Miniature glass tiles have found their way into functional uses and aesthetic displays.

Mosaic done in glass goes back to as early as 2500 BC, but it wasn’t until the 3rd Century BC that innovative artisans in Greece, Persia and India created glass tiles. On the other hand, clay tiles are dated way back to 8000 BC.

The hurdle for the development of glass tiles seemed to be the requirement of high temperatures to melt glass, and the complexities of mastering various annealing procedures for making it tougher and less brittle.

Now, with technological breakthroughs, glass tiles are being acknowledged for functional wall uses and as accent tiles. Their innate properties to impart dominant colours and still reflect light have them as a designer’s delight, much as their imperviousness to water makes them get the marks for their functionality. But laying these glass micro-tiles or handling them in bigger sizes is tricky, as their rigidity compared to ceramic or porcelain makes them break due to the force and stress applied while laying them, say experts.

Irregular shapes

Smalti, hand-cut opaque glass tiles, were used in the rich decorative mosaics of the Byzantine Empire and Renaissance Italy. Much unlike the uniform shapes that modern glass mosaic tiles comes in, Smalti tiles are not known to be moulded into uniform shapes, say industry experts.

Smalti is made by mixing glass and various minerals according to traditional recipes and the furnace-melted mixture is then poured onto a slab for cooling and later cut by hand into rectangular pieces that are about 1/2" or smaller. They don’t come in perfect rectangles, but vary in thickness, shape, size and colour. These natural variations more than helped Smalti be perfect mosaic materials enabling artists to create their own innovative images.

During the Byzantine era, Constantinople became the centre of the mosaic craft, and the use of glass mosaic reached the greatest artistic expressions.
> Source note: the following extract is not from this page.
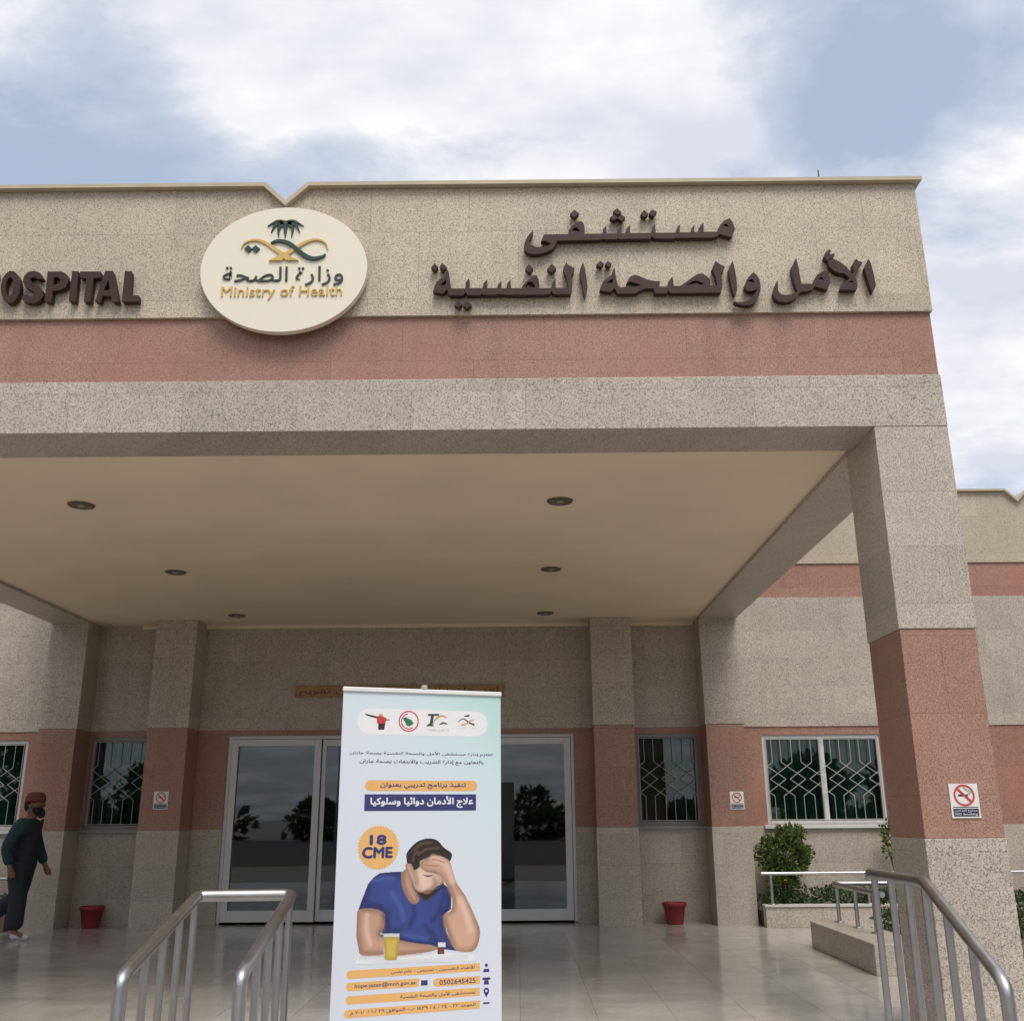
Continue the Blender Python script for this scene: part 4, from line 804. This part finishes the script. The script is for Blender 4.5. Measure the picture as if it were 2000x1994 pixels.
ink('rarm', SKN, .045, .66, .06, light=.1)
for k in ('sh_skin_shade_4', 'sh_skin_shade_5', 'sh_skin_shade_8'): brush(k, SKD, .024, .5)
for k in ('sh_skin_light_6', 'sh_skin_light_7'): brush(k, SKL, .03, .7)
for k in ('f1', 'f2', 'f3'): brush(k, SKD, .006, .85)
ink('glass', (.62,.64,.66), .01, .85, .02, 0); ink('juice', (.62,.45,.09), .03, .7, .05, 0); ink('bottle', (.20,.05,.035), .012, .6, .05, 0); ink('cap', (.75,.75,.76), .008, .8, .02, 0)
H_, W_ = COV.shape; vid = -np.ones((H_+1, W_+1), int); pv = []; pc = []; pf = []
IP = np.pad(IMG, ((0,1),(0,1),(0,0)), 'edge')
for i, j in zip(*np.nonzero(COV)):
    q = []
    for a_, c_ in ((i,j), (i,j+1), (i+1,j+1), (i+1,j)):
        if vid[a_, c_] < 0:
            vid[a_, c_] = len(pv); pv.append((px0+(c_-.5)*PR, -.0008-E0*2, pz0+(a_-.5)*PR)); pc.append(IMG[i, j])
        q.append(vid[a_, c_])
    pf.append(tuple(q))
me = bpy.data.meshes.new('printed_picture'); me.from_pydata(pv, [], pf)
at = me.color_attributes.new('ink', 'FLOAT_COLOR', 'POINT'); at.data.foreach_set('color', np.c_[np.array(pc), np.ones(len(pc))].ravel())
m_ = mat('printed_picture_ink'); N = NT(m_); N.out(N.n('ShaderNodeBsdfPrincipled', {'Base Color': N.n('ShaderNodeVertexColor', layer_name='ink').outputs[0], 'Roughness': .42}).outputs[0]); me.materials.append(m_)
o = bpy.data.objects.new('printed_picture', me); COL.objects.link(o); o.parent = SHEET
b = MB(); b.box(0, BW, -.012, .012, HB-.028, HB); b.build('top_bar', plain('white_profile', (.78,.78,.78), .35), t, bevel=.005)
b = MB(); b.tube([(.52,.022,.05),(.52,.022,HB+.02)], .008, n=10); b.build('pole', STEEL, t)
b = MB(); b.box(.503,.537,-.014,.03,HB+.001,HB+.026); b.build('clip', plain('grey_clip', (.45,.45,.45), .4), t, bevel=.004)
b = MB(); b.box(-.01, BW+.01, -.06, .06, .012, .085); b.build('base', STEEL, t, bevel=.015)
for xx in (.15, BW-.15):
    b = MB(); b.box(xx-.02, xx+.02, -.17, .17, .001, .011); b.build('foot', STEEL, t, bevel=.003)
# ------------------------------------------------------------------ walking man
def skinned(name, spec, mats, parent, sub=2):
    verts, edges, radii = spec
    me = bpy.data.meshes.new(name); me.from_pydata(verts, edges, []); o = bpy.data.objects.new(name, me); COL.objects.link(o)
    o.modifiers.new('skin', 'SKIN'); o.modifiers['skin'].use_smooth_shade = True
    for i, r in enumerate(radii):
        d = me.skin_vertices[0].data[i]; d.radius = (r if isinstance(r, tuple) else (r, r)); d.use_root = (i == 0)
    md = o.modifiers.new('sub', 'SUBSURF'); md.levels = sub; md.render_levels = sub
    me.materials.append(mats)
    if parent: o.parent = parent
    bpy.context.view_layer.update()
    m2 = bpy.data.meshes.new_from_object(o.evaluated_get(bpy.context.evaluated_depsgraph_get())); o.modifiers.clear(); o.data = m2; m2.name = name
    for p in m2.polygons: p.use_smooth = True
    return o
class Sk:
    def __init__(s): s.v, s.e, s.r = [], [], []
    def ch(s, pts, start=None):
        for p, r in pts:
            s.v.append(tuple(p)); s.r.append(r); i = len(s.v)-1
            if start is not None: s.e.append((start, i))
            start = i
        return start
    @property
    def spec(s): return s.v, s.e, s.r
SKIN = plain('brown_skin', (.20,.095,.058), .5, var=.12)
man = thing('person', 'man in dark vest, teal shirt and red cap walking past the left pillar', 'person', (-6.62, 14.0, 0), 0)
LEGS = ((-1, (.055,-.10,.49), (.06,-.10,.08), (.21,-.11,.04)), (1, (-.05,.10,.50), (-.42,.10,.26), (-.47,.10,.14)))
ARMS = ((-1, (-.11,-.28,1.14), (-.02,-.29,.90)), (1, (.07,.27,1.13), (.20,.24,.90)))
k = Sk()
pel = k.ch([((0,0,.93), .13)])
k.ch([((-.01,0,1.10), .125), ((.0,0,1.28), .14), ((.015,0,1.43), .13), ((.035,0,1.50), .068), ((.055,0,1.555), .062)], pel)
neck = pel+5; chest = pel+3
k.ch([((.075,0,1.61), .098), ((.080,0,1.70), .116), ((.072,0,1.77), .09)], neck)
k.ch([((.150,0,1.59), .046)], neck+1); k.ch([((.198,0,1.662), .022)], neck+2); k.ch([((.190,0,1.70), .02)], neck+2)
for y in (-.105, .105): k.ch([((.065, y, 1.655), .018), ((.060, y, 1.685), .014)], neck+2)
for s, kn, an, toe in LEGS: k.ch([((0,s*.095,.85), .10), (kn, .065), (((kn[0]+an[0])/2-.02, kn[1], (kn[2]+an[2])/2+.02), .06), (an, .043), (toe, .038)], pel)
for s, el, wr in ARMS:
    sh = k.ch([((.01,s*.18,1.42), .08), ((-.01,s*.235,1.36), .064), (el, .046), (wr, .031)], chest)
    d = (Vector(wr)-Vector(el)).normalized(); pa = Vector(wr)+d*.06; base = k.ch([(pa, .036)], sh)
    for q in range(4):
        f1 = pa+d*.045+Vector((-.033+.022*q, 0, 0)); f2 = f1+d*(.036 if q in (1,2) else .028)+Vector((.010,0,0)); k.ch([(f1, .0105), (f2, .0085)], base)
    f1 = pa+Vector((.036,0,.005)); k.ch([(f1, .012), (f1+d*.035+Vector((.012,0,0)), .010)], base)
skinned('body', k.spec, SKIN, man)
TROU = plain('dark_trousers', (.018,.024,.032), .85, var=.3, bump=.8, bscale=11, bd=.03); SHIRT = plain('teal_shirt', (.012,.046,.048), .85, var=.25, bump=.8, bscale=11, bd=.03); VEST = plain('dark_vest', (.014,.018,.030), .85, var=.25, bump=.7, bscale=9, bd=.03)
k = Sk(); p0 = k.ch([((0,0,.93), .165)]); k.ch([((-.01,0,1.04), .15)], p0)
for s, kn, an, toe in LEGS:
    kn, an = Vector(kn), Vector(an); k.ch([((0,s*.095,.82), .135), (kn, .118), ((kn+an)/2+Vector((-.015,0,.01)), .112), (an+(kn-an)*.06, .12)], p0)
skinned('trousers', k.spec, TROU, man)
k = Sk(); k.ch([((-.01,0,.80), .175), ((-.01,0,.95), .175), ((-.01,0,1.12), .172), ((.0,0,1.29), .180), ((.015,0,1.43), .160), ((.032,0,1.50), .088)])
for s, el, wr in ARMS: k.ch([((.01,s*.18,1.42), .105), ((-.01,s*.235,1.36), .095), (el, .078), (Vector(wr)+(Vector(el)-Vector(wr))*.08, .062)], 4)
skinned('shirt', k.spec, SHIRT, man)
k = Sk(); k.ch([((.012,0,.80), .178), ((.012,0,.95), .184), ((.016,0,1.12), .186), ((.024,0,1.29), .190), ((.032,0,1.42), .160), ((.038,0,1.475), .10)]); skinned('vest', k.spec, VEST, man)
HAIR = plain('black_hair', (.012,.010,.010), .8)
k = Sk(); k.ch([((.158,0,1.60), .056), ((.178,0,1.555), .056), ((.17,0,1.51), .034)]); k.ch([((.125,-.072,1.61), .046), ((.085,-.092,1.655), .028)], 0); k.ch([((.125,.072,1.61), .046), ((.085,.092,1.655), .028)], 0); skinned('beard', k.spec, HAIR, man)
k = Sk(); k.ch([((.050,0,1.725), .118), ((.022,0,1.685), .108), ((.015,0,1.63), .085), ((.02,0,1.595), .06)]); skinned('hair', k.spec, HAIR, man)
for y in (-.045, .045):
    b = MB(); b.lathe([(0,1.668),(.008,1.671),(.012,1.678),(.008,1.685),(0,1.688)], .178, y, 10); b.build('eye', HAIR, man)
b = MB(); b.lathe([(.126,1.728),(.131,1.755),(.122,1.805),(.098,1.838),(.05,1.852),(0,1.855)], .072, 0, 28); b.build('cap', plain('dull_red_cap', (.15,.04,.032), .85, var=.2), man)
SHOE = plain('white_trainers', (.55,.55,.57), .6)
for s, x, y, z, rot in ((-1, .01, -.10, 0, 0), (1, -.475, .10, .16, 1.15)):
    c_, s_ = math.cos(rot), math.sin(rot); P = lambda a, h: (x+a*c_, y, z+.042+h-a*s_)
    k = Sk(); k.ch([(P(.0,.01), .050), (P(.10,.012), .046), (P(.20,0), .040), (P(.26,-.004), .030)]); skinned('shoe', k.spec, SHOE, man)
# ------------------------------------------------------------------ what the glass reflects across the road, plus side trees added as shade
b = MB(); b.box(-300, 300, -62, -12, -.449, -.446); struct(b.build('road', ground_mat('asphalt', (.045,.045,.047), (.07,.07,.07), .6)))
b = MB(); rnd = random.Random(4)
for k in range(44):
    x = -150+7*k+rnd.uniform(-3,3); y = -70+rnd.uniform(-9,9); h = rnd.uniform(2.6, 4.8)
    b.tube([(x,y,-.45),(x+.2,y,h*.6)], [.16,.09], n=6, m=1); leaves(b, 300, x, y, h*.66, h*.55, h*.5, h*.36, .7, seed=k+50, shell=.3)
    leaves(b, 420, x+3, y+8, .6, 5.0, 1.6, 1.9, .8, seed=k+150, shell=.1)
for x, y, h in [(-19+rnd.uniform(-2,2), -6+4.2*k, rnd.uniform(8, 11)) for k in range(5)]+[(17+rnd.uniform(-1,2), -9+4.5*k, rnd.uniform(7, 10)) for k in range(5)]+[(-30+7*k, -36+rnd.uniform(-2,2), rnd.uniform(4, 6)) for k in (0, 1, 7, 8, 9)]:  # tall left and right rows are unseen, added to block side light from the porch
    b.tube([(x,y,-.45),(x+.2,y,h*.6)], [.2,.1], n=6, m=1); leaves(b, 900, x, y, h*.55, 3.0, 2.6, h*.46, .75, seed=int(h*100), shell=.3)
tag(b.build('distant_and_shade_trees', [LEAF2, BARK], recalc=False), 'leafy trees across the road, mirrored in the door glass, and unseen side rows added to shade the porch', 'trees', kind='stuff')
t = thing('street_lamp', 'tall curved-arm street lamp across the road, mirrored in the left door glass', 'street lamp', (-11, -31, -.45))
b = MB(); b.tube([(0,0,0),(0,0,6.2),(.3,0,7.2),(1.2,0,7.7),(2.2,0,7.75)], [.09,.06,.05,.045,.04], n=10); b.build('pole', STEEL, t)
b = MB(); b.box(2.1, 2.8, -.13, .13, 7.66, 7.78); b.build('lamp_head', DARKM, t, bevel=.03)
Traditional Smalti tiles are still found in European churches and ornamental objects. In the 1920s, mass production methods enabled these tiles find their way into many middle-class homes. New methods of manufacturing them in the 1990s included taking used glass and recreating it as ‘green’ tiles, resulting in a resurgence of interest in glass tiles for floor and wall cladding. It is now commonly used in kitchens, spas, and bathrooms. And while Smalti tiles are still popular and named in more ways then one, small and large format glass products using cast and fused glass methods are common.

The late 1990s also saw these glass tiles being coated on the back with a receptive white coating. This has allowed impregnation of heat-transfer dyes by a printing process reproducing high resolution pictures and designs. Custom-made printed glass tiles for glass tile murals are now seen in most showrooms as murals to exhibit products. These are especially practical in kitchens and showers, where cleanser and moisture resistance are important.

A challenge

“This kind of tiling for creating a mural on the wall is a challenge” says S. Muralidharan of Studio Infiniti, dealing with variety tiles. “In any wall mural of a huge kind there would be a minimum of three families of tiny tiles with varied thickness blended for the design to take the right shape. There will be places where even a 10mm x 10 mm tile has to be cut to get the design right.”

Italian and Indian versions in strips are stuck together to the wall with polymer modified adhesives for lifetime grip and special grout for matching the tile colours. The grouts used for permanent bond are anti-algae, anti-fungal and waterproof.

The basic range of glass mosaics starts at Rs.250 per sq. ft and goes on to thousands depending on the materials used.